What Coverage Level Makes Sense for a Teen Driving an Older Vehicle

If your teen drives a vehicle worth less than $5,000, the decision to carry collision and comprehensive coverage comes down to whether the annual premium cost exceeds the vehicle's actual cash value minus your deductibles. Collision coverage for a teen driver on an older vehicle typically costs $400–$700 annually with a $500–$1,000 deductible. Comprehensive coverage adds another $200–$400 annually. If your 2012 Honda Civic is worth $4,500, you're paying $600–$1,100 per year to insure a vehicle where the maximum payout after a total loss would be $3,500–$4,000 after deductibles. The math supports liability-only coverage for most older vehicles, but this assumes you have the cash reserves to replace the vehicle if your teen causes an accident or it's stolen.
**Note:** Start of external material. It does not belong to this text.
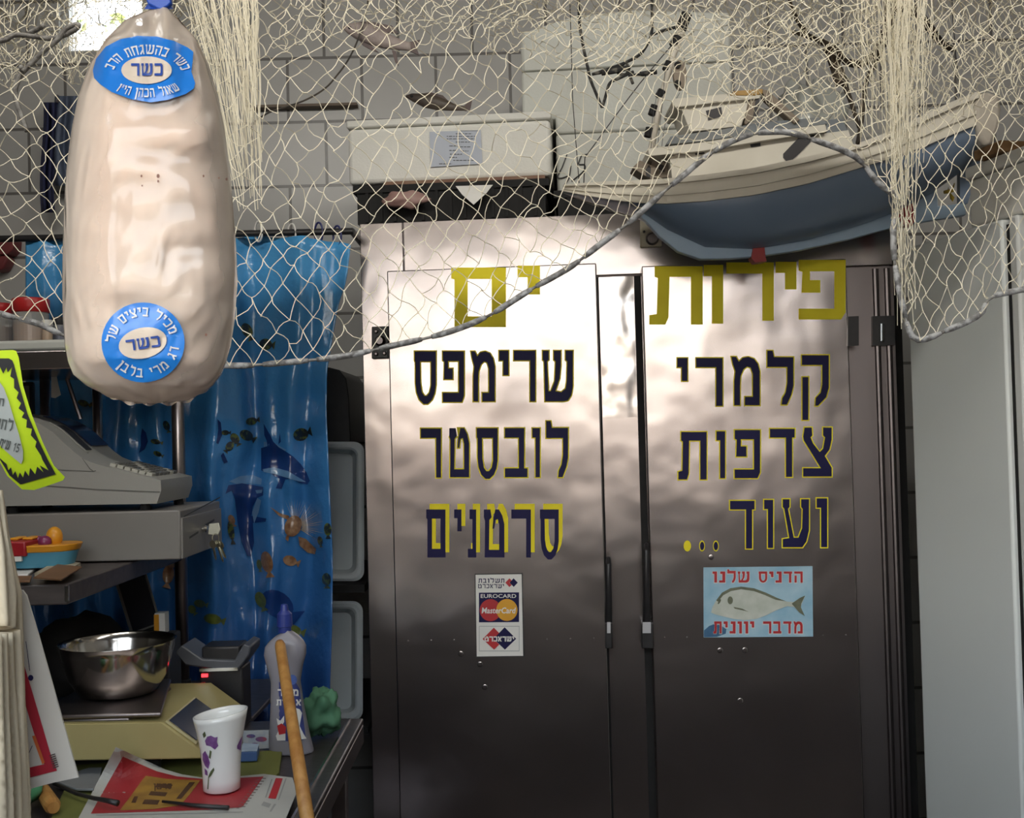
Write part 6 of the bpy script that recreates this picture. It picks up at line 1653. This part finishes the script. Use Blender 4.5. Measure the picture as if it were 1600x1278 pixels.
for k, (lp, Y) in enumerate(shs):
    lo = []
    for i in range(len(lp)):
        a, b = Vector((*lp[i], 0)), Vector((*lp[(i + 1) % len(lp)], 0))
        lo += [(a.lerp(b, t).x, a.lerp(b, t).y) for t in (0, .5)]
    mpw = lambda x, y, Y=Y, k=k: P(x, y, Y + .004 * math.sin(x * .11 + k * 2) + .002 * math.sin(y * .02 + k))
    m_ = MB(); fine(m_, lp, mpw, 14)
    for v in m_.v: v.z = max(v.z, 1.0515)
    m_.build('sheet', CRM, pbn, smooth=True, solid=.004)
# placard tucked behind the bundle
PLW = M('placard_white_card', (.62, .58, .52), .5, col2=(.57, .53, .47), nscale=6)
plc = thing('leaning_placard', P(70, 1225, .95), 'white placard with red frame tucked behind the cream paper bundle', 'placard')
plp = lambda h: (lambda x, y: P(x, y, .955 + .0001 * (y - 900) * .2 - h))
m_ = MB(); fine(m_, [(-30, 915), (36, 922), (42, 930), (60, 990), (90, 1096), (123, 1214), (85, 1222), (47, 1232), (-30, 1250)], plp(0), 20); m_.build('card', PLW, plc, solid=.002)
m_ = MB(); fine(m_, [(28, 1010), (34, 1027), (52, 1086), (78, 1175), (89, 1204), (46, 1215), (0, 1226), (0, 1212), (47, 1199), (69, 1194), (52, 1142), (37, 1092), (28, 1062)], plp(.002), 20); m_.build('red_print', M('placard_red', (.42, .02, .04), .45, col2=(.36, .02, .035)), plc)
m_ = MB(); fine(m_, ellipse(48, 1059, 4.2, 4.6, 16), plp(.0025), 8); fine(m_, [(40, 1002), (41, 1002), (47, 1048), (46, 1048)], plp(.0025), 8); fine(m_, [(50, 1165), (51, 1165), (44, 1180), (43, 1180)], plp(.0025), 8); m_.build('blue_print', NAVY, plc)
m_ = MB(); fine(m_, [(50, 1150), (55, 1149), (70, 1191), (66, 1194)], plp(.003), 8); m_.build('orange_print', M('orange_red_print', (.6, .15, .04), .5, col2=(.55, .1, .03)), plc)
m_ = MB()
for k in range(7):
    x, y = 77 + k * .9, 1180 + k * 3.2
    fine(m_, [(x, y), (x + 9, y - 3), (x + 9.5, y - 1.4), (x + .5, y + 1.6)], plp(.003), 12)
m_.build('barcode_print', M('dark_grey_ink', (.07, .055, .055), .6, col2=(.1, .08, .08)), plc)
For families without $3,000–$5,000 in accessible savings, maintaining collision coverage functions as forced savings — you're paying a premium to avoid a sudden unplanned expense. This is a financial decision, not a coverage mandate, and depends entirely on your household's risk tolerance and liquidity. Regardless of the vehicle age, do not reduce liability limits below 100/300/100 to save money when insuring a teen driver. Arkansas's minimum 25/50/25 requirement leaves you personally liable for any damages exceeding those limits, and teen drivers statistically cause more severe accidents than experienced drivers. The cost difference between 25/50/25 and 100/300/100 liability coverage is typically $150–$300 annually — far less than your financial exposure in a serious at-fault accident. If you need to reduce costs, drop collision and comprehensive on older vehicles before reducing liability limits.